Before getting out of bed this morning I read an article in the latest issue of Moviemaker magazine (Issue 76) about the 40th anniversary of Stanley Kubrick's 2001: A Space Odyssey. Critics especially the heavyweights on the East Coast railed against the movie but the audience, especially the teenagers and those living on the West Coast adopted it as their own. The movie somehow found its place in the longings of an era of Americans and emblematized what they wanted from life and their vision of the future.

Maybe some part of me still harbors great expectations for me. Maybe quitting my daytime job for this ephemeral pursuit I am returning to the heyday of my youth when ambitions clustered and seemed possible. I feel I have not tapped my true potential and that even with the short time left to me there is still time to fulfill the promise of those early years. What exactly the promise is remains unclear.

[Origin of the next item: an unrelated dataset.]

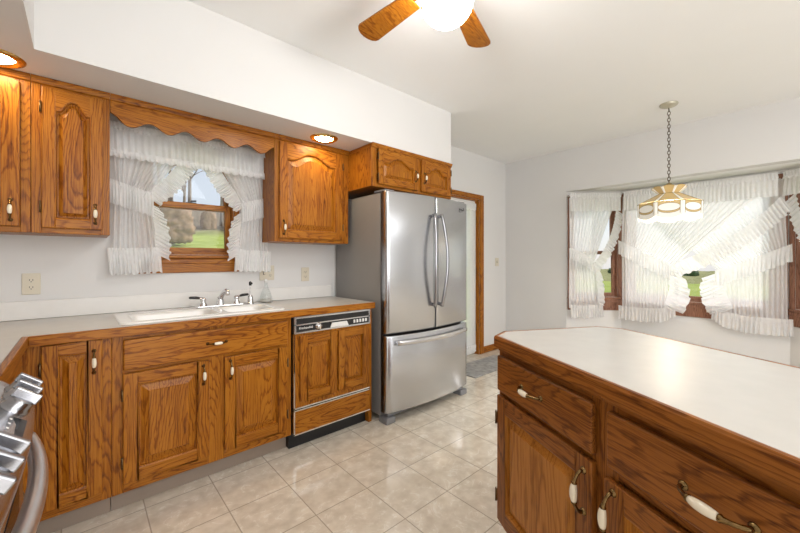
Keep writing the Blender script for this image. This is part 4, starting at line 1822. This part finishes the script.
# --- sink window pair
FS = fm((0, D), (1, D), 0.060)
FS2 = fm((0, D), (1, D), 0.105)
for side in (0, 1):
    lab = ('ruffled sheer white tieback curtain, left half of the sink window', 'ruffled sheer white tieback curtain, right half of the sink window')[side]
    mir = (lambda x: x) if side == 0 else (lambda x: 1.196 - x)
    org = (mir(0.25), D - 0.06, 1.15)
    t = thing('curtain', lab, 'curtain', org, 0, 'sink window curtains')
    sd_ = 1.3 * side
    off = 0.0
    # body above the tie
    c = Cloth(FS, org)
    c.sheet(lambda u: (mir(0.125 + 0.415 * u), 1.985), lambda u: (mir(0.150 + 0.165 * u), 1.690 - 0.075 * u), 11, 0.018, 0.030, 16, 8, sd_, 0.85, (0.004 + off, 0.012))
    # body below the tie
    c.sheet(lambda u: (mir(0.150 + 0.165 * u), 1.690 - 0.075 * u), lambda u: (mir(0.128 + 0.245 * u), 1.215), 9, 0.030, 0.022, 14, 8, sd_ + 2, 0.7, (0.012, 0.006))
    c.build('panel', SHEER, t)
    # inner edge ruffle above the tie
    c = Cloth(FS, org)
    path = [(mir(p[0]), p[1]) for p in bez((0.505, 1.90), (0.415, 1.73), (0.300, 1.635))]
    sgn = 1 if side == 0 else -1
    c.ruffle(path, lambda u: (sgn * 0.80, -0.60), 0.085, 17, 0.013, 0.020, sd_)
    c.build('edge_ruffle', RUFF, t)
    # tie band ruffle
    c = Cloth(FS, org)
    path = [(mir(p[0]), p[1]) for p in bez((0.118, 1.700), (0.22, 1.668), (0.335, 1.632))]
    c.ruffle(path, lambda u: (0.0, -1.0), 0.125, 14, 0.015, 0.036, sd_ + 1)
    c.build('tieback', RUFF, t)
    # middle tier and inner fall
    c = Cloth(FS, org)
    path = [(mir(p[0]), p[1]) for p in bez((0.300, 1.600), (0.375, 1.50), (0.355, 1.27))]
    c.ruffle(path, lambda u: (sgn * 0.86, -0.5), 0.075, 13, 0.014, 0.026, sd_ + 4)
    c.build('edge_ruffle', RUFF, t)
    c = Cloth(FS, org)
    path = [(mir(p[0]), p[1]) for p in bez((0.112, 1.290), (0.22, 1.285), (0.372, 1.300))]
    c.ruffle(path, lambda u: (sgn * (0.16 if side else 0.0) * (-1 if side else 1) * 0 + sgn * 0.06, -1.0), 0.140, 15, 0.016, 0.024, sd_ + 5)
    c.build('hem_ruffle', RUFF, t)
    if side == 1:
        pass
org = (0.60, D - 0.105, 1.85)
t = thing('curtain_valance', 'ruffled white valance under the scalloped board above the sink window', 'curtain', org)
c = Cloth(FS2, org)
c.sheet(lambda u: (0.118 + 0.985 * u, 2.04), lambda u: (0.118 + 0.985 * u, 1.862), 30, 0.010, 0.026, 8, 6, 0.4, 1.0, (0, 0.004))
c.build('valance_panel', RUFF, t)
c = Cloth(FS2, org)
c.ruffle([(0.116, 1.872), (0.6, 1.872), (1.105, 1.872)], (0, -1), 0.030, 40, 0.010, 0.020, 0.9, head=0.012, nv=3)
c.build('hem_ruffle', RUFF, t)
c = Cloth(FS2, org)
c.ruffle([(0.118, 2.018), (0.6, 2.018), (1.102, 2.018)], (0, -1), 0.016, 44, 0.010, 0.022, 0.3, head=0.028, nv=3)
c.build('heading_ruffle', RUFF, t)
b = MB(org)
b.tube([(0.115, D - 0.098, 2.018), (1.105, D - 0.098, 2.018)], 0.006, 8)
for xx in (0.116, 1.104):
    b.tube([(xx, D - 0.098, 2.018), (xx, D - 0.001, 2.018)], 0.005, 8)
b.build('rod', WHITEP, t)

# --- bay: left angled panel
f0 = fm(BAY[0], BAY[1], 0.065)
f0b = fm(BAY[0], BAY[1], 0.115)
f1 = fm(BAY[1], BAY[2], 0.060)
f1b = fm(BAY[1], BAY[2], 0.155)
f1c = fm(BAY[1], BAY[2], 0.112)
f2 = fm(BAY[2], BAY[3], 0.065)
f2b = fm(BAY[2], BAY[3], 0.115)


def P3(fr, x, z):
    p = fr[0] + fr[1] * x
    return (p.x, p.y, z)


org = P3(f0, 0.2, 0.55)
t = thing('curtain', 'ruffled sheer white curtain tied to the left in the narrow left bay window', 'curtain', org, 0, 'bay window curtains')
c = Cloth(f0, org)
c.sheet(lambda u: (0.004 + 0.585 * u, 2.0), lambda u: (0.004 + 0.296 * u, 1.385 - 0.20 * u), 12, 0.016, 0.034, 16, 8, 0.5, 0.85, (0.0, 0.006))
c.sheet(lambda u: (0.004 + 0.296 * u, 1.385 - 0.20 * u), lambda u: (0.004 + 0.371 * u, 0.645), 10, 0.034, 0.028, 14, 8, 1.5, 0.7, (0.006, 0.004))
c.build('panel', SHEER, t)
c = Cloth(f0, org)
c.ruffle(bez((0.570, 1.84), (0.52, 1.42), (0.305, 1.185)), lambda u: (0.75, -0.66), 0.085, 17, 0.014, 0.020, 0.2)
c.build('edge_ruffle', RUFF, t)
c = Cloth(f0, org)
c.ruffle(bez((0.005, 1.375), (0.16, 1.33), (0.320, 1.175)), (0.0, -1.0), 0.125, 13, 0.017, 0.036, 1.2)
c.build('tieback', RUFF, t)
c = Cloth(f0, org)
c.ruffle(bez((0.300, 1.16), (0.375, 0.95), (0.350, 0.70)), lambda u: (0.92, -0.35), 0.065, 7, 0.014, 0.024, 2.2)
c.build('edge_ruffle', RUFF, t)
c = Cloth(f0, org)
c.ruffle([(0.018, 0.665), (0.2, 0.660), (0.400, 0.680)], (0.03, -1.0), 0.135, 13, 0.019, 0.022, 3.2)
c.build('hem_ruffle', RUFF, t)


def bay_valance(fr, fr_wall, x0, x1, n, label, z1=2.045):
    org = P3(fr, (x0 + x1) / 2, 1.85)
    t = thing('curtain_valance', label, 'curtain', org, 0, 'bay window valances')
    c = Cloth(fr, org)
    c.sheet(lambda u: (x0 + (x1 - x0) * u, z1 - 0.03), lambda u: (x0 + (x1 - x0) * u, z1 - 0.215), n, 0.008, 0.026, 7, 6, x0 + 0.4, 1.0, (0, 0.004))
    c.build('valance_panel', RUFF, t)
    c = Cloth(fr, org)
    c.ruffle([(x0, z1 - 0.030), (x1, z1 - 0.030)], (0, -1), 0.026, int(n * 1.4), 0.013, 0.020, 0.3, head=0.036, nv=3)
    c.build('heading_ruffle', RUFF, t)
    b = MB(org)
    p0, p1 = P3(fr, x0 + 0.004, z1 - 0.022), P3(fr, x1 - 0.004, z1 - 0.022)
    b.tube([p0, p1], 0.006, 8)
    for xx in (x0 + 0.004, x1 - 0.004):
        b.tube([P3(fr, xx, z1 - 0.022), P3(fr_wall, xx, z1 - 0.022)], 0.005, 8)
    b.build('rod', WHITEP, t)


w0 = fm(BAY[0], BAY[1], 0.001)
w1 = fm(BAY[1], BAY[2], 0.001)
w2 = fm(BAY[2], BAY[3], 0.001)
bay_valance(f0b, w0, 0.0, 0.592, 16, 'gathered white valance over the narrow left bay window')
bay_valance(f1b, w1, 0.075, 1.335, 36, 'long gathered white valance over the wide middle bay window behind the pendant lamp')
bay_valance(f2b, w2, 0.068, 0.655, 16, 'gathered white valance over the right bay window at the photo edge')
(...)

While surfing my favorite sites this morning I came across smugmug.com, a website home for photographers with special sensitiveness to Mac users and Mac sensitivities. Joining this community might be the best way for me to join the Internet community. The company espouses values similar to those I hold. I don't have to spend the next three or four months mastering Flash but use their site instead to create a commercial website. I still want to learn CSS, HTML and Action Script. I like digital technology but I don't have to create my universe from scratch and all alone. I can ride on other people's coattails while I search for what it is that makes me tick. In life's pool of possibilities, where am I?